» SET TASK
Copy exactly the lines from the start of the data below through the one that carries "tag(st_, 'small reddish", and only those.

==================================================

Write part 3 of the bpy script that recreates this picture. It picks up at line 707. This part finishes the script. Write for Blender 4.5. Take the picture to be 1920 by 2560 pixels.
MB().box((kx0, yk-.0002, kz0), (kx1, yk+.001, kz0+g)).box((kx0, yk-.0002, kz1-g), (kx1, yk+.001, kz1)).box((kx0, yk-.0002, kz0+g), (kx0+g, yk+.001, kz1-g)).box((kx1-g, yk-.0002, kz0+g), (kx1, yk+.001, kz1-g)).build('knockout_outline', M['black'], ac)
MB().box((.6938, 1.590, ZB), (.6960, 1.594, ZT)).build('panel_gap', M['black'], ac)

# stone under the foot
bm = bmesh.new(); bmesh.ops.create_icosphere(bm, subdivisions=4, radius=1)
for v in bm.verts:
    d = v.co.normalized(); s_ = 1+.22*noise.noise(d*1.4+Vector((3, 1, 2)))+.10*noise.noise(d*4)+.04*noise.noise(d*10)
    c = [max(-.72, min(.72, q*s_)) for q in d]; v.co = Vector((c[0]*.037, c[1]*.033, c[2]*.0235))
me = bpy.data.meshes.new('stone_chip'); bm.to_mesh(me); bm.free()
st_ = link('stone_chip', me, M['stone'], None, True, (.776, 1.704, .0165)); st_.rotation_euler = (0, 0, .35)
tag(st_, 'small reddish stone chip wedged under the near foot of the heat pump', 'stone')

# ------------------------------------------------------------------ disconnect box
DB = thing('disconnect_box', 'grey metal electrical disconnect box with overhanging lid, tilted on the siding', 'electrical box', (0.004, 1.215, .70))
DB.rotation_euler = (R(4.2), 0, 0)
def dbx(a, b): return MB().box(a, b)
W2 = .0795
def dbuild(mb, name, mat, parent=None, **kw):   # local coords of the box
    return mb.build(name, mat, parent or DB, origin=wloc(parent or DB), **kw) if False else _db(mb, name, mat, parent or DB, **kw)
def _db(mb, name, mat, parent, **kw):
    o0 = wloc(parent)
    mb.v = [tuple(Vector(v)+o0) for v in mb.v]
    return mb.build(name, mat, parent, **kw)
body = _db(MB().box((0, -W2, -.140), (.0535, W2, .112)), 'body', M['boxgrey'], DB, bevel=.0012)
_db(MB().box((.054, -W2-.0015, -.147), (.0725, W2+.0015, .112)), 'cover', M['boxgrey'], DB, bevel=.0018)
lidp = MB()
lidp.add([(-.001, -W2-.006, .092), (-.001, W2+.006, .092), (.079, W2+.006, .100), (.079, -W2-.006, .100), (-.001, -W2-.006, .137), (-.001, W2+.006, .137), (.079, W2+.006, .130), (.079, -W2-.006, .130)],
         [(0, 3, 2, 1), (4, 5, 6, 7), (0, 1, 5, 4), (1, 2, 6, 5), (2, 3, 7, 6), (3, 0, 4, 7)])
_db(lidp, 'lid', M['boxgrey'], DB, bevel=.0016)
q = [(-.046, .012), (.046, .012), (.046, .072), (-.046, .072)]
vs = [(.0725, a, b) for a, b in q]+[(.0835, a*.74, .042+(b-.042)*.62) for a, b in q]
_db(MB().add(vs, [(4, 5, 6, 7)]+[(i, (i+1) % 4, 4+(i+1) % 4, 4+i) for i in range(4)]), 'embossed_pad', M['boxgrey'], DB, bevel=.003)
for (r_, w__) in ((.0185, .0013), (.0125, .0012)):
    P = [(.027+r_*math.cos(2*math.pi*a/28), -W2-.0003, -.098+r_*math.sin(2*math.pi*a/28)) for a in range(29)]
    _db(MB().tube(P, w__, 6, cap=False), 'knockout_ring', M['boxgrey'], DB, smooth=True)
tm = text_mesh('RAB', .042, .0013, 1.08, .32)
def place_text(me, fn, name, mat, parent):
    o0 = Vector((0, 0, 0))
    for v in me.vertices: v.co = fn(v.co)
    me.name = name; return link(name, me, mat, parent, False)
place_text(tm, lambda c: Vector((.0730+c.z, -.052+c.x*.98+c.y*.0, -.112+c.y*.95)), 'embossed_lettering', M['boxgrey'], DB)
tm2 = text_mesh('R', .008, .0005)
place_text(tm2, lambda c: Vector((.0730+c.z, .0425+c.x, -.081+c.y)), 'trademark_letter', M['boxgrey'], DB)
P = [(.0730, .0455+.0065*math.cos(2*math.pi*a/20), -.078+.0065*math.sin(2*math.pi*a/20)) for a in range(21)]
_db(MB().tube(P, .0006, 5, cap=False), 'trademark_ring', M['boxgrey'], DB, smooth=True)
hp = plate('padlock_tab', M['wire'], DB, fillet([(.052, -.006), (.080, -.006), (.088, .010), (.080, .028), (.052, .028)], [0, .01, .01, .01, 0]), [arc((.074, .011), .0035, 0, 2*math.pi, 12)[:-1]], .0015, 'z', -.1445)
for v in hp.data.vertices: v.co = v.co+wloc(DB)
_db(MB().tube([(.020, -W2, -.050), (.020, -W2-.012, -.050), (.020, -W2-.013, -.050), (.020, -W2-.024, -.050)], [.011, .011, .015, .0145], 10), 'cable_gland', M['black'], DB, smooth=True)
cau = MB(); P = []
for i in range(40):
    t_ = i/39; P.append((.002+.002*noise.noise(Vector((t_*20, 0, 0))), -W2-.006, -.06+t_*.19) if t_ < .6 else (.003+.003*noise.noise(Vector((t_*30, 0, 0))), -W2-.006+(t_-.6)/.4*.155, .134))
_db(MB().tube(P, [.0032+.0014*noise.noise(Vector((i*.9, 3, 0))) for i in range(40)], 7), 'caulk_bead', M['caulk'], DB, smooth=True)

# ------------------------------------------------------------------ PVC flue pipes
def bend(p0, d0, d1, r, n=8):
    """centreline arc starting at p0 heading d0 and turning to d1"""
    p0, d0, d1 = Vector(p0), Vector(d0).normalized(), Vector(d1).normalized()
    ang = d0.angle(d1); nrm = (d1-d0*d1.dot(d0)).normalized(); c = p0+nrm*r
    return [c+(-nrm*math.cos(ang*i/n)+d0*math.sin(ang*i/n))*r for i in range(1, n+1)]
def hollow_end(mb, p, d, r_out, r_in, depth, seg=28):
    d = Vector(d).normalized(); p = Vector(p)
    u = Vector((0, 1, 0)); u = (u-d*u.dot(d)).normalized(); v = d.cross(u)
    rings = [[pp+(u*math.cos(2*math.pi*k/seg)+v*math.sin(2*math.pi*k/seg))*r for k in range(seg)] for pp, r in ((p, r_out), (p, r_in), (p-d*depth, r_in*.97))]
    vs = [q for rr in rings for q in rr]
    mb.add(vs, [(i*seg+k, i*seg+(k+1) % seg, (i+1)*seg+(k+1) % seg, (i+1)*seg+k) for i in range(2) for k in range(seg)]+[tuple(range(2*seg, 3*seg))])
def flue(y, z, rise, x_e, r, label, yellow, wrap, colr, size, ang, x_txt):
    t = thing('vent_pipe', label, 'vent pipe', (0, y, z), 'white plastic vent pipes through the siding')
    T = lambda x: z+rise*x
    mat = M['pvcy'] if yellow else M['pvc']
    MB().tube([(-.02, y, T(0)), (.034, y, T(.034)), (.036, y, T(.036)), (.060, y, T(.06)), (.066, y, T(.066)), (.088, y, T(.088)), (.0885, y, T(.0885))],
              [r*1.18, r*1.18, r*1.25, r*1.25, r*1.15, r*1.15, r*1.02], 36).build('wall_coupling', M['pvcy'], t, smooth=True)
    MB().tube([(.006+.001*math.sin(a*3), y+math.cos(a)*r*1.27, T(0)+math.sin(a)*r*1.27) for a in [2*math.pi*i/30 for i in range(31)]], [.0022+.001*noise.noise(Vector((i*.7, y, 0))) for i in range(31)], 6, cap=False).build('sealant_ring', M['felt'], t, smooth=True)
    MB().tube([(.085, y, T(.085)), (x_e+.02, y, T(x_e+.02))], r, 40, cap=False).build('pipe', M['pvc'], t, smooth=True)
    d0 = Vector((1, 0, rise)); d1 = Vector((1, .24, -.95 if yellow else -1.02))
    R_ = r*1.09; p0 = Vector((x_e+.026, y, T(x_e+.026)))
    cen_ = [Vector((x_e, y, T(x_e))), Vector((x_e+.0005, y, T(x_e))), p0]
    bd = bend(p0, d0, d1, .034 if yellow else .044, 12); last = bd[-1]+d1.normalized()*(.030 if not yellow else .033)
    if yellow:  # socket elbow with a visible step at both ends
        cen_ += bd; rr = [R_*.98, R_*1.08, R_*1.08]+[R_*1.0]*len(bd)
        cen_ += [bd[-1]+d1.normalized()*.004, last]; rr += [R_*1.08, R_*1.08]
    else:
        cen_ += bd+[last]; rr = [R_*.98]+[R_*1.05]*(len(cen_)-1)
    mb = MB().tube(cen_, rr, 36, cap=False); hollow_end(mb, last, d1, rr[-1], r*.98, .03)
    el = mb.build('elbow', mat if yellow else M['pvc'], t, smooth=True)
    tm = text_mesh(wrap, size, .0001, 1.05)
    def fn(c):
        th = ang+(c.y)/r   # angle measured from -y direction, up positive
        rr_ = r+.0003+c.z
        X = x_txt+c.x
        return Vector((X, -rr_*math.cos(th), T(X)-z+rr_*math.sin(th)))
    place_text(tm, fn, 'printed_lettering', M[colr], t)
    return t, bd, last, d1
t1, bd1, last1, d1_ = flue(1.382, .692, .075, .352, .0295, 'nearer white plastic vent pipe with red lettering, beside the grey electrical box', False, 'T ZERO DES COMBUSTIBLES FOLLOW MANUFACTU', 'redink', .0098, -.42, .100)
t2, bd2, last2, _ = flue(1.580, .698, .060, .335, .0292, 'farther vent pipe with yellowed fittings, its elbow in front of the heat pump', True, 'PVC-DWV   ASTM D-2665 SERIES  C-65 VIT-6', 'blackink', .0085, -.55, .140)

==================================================

» ANSWER TO THIS PROBLEM
Write part 3 of the bpy script that recreates this picture. It picks up at line 707. This part finishes the script. Write for Blender 4.5. Take the picture to be 1920 by 2560 pixels.
MB().box((kx0, yk-.0002, kz0), (kx1, yk+.001, kz0+g)).box((kx0, yk-.0002, kz1-g), (kx1, yk+.001, kz1)).box((kx0, yk-.0002, kz0+g), (kx0+g, yk+.001, kz1-g)).box((kx1-g, yk-.0002, kz0+g), (kx1, yk+.001, kz1-g)).build('knockout_outline', M['black'], ac)
MB().box((.6938, 1.590, ZB), (.6960, 1.594, ZT)).build('panel_gap', M['black'], ac)

# stone under the foot
bm = bmesh.new(); bmesh.ops.create_icosphere(bm, subdivisions=4, radius=1)
for v in bm.verts:
    d = v.co.normalized(); s_ = 1+.22*noise.noise(d*1.4+Vector((3, 1, 2)))+.10*noise.noise(d*4)+.04*noise.noise(d*10)
    c = [max(-.72, min(.72, q*s_)) for q in d]; v.co = Vector((c[0]*.037, c[1]*.033, c[2]*.0235))
me = bpy.data.meshes.new('stone_chip'); bm.to_mesh(me); bm.free()
st_ = link('stone_chip', me, M['stone'], None, True, (.776, 1.704, .0165)); st_.rotation_euler = (0, 0, .35)
tag(st_, 'small reddish stone chip wedged under the near foot of the heat pump', 'stone')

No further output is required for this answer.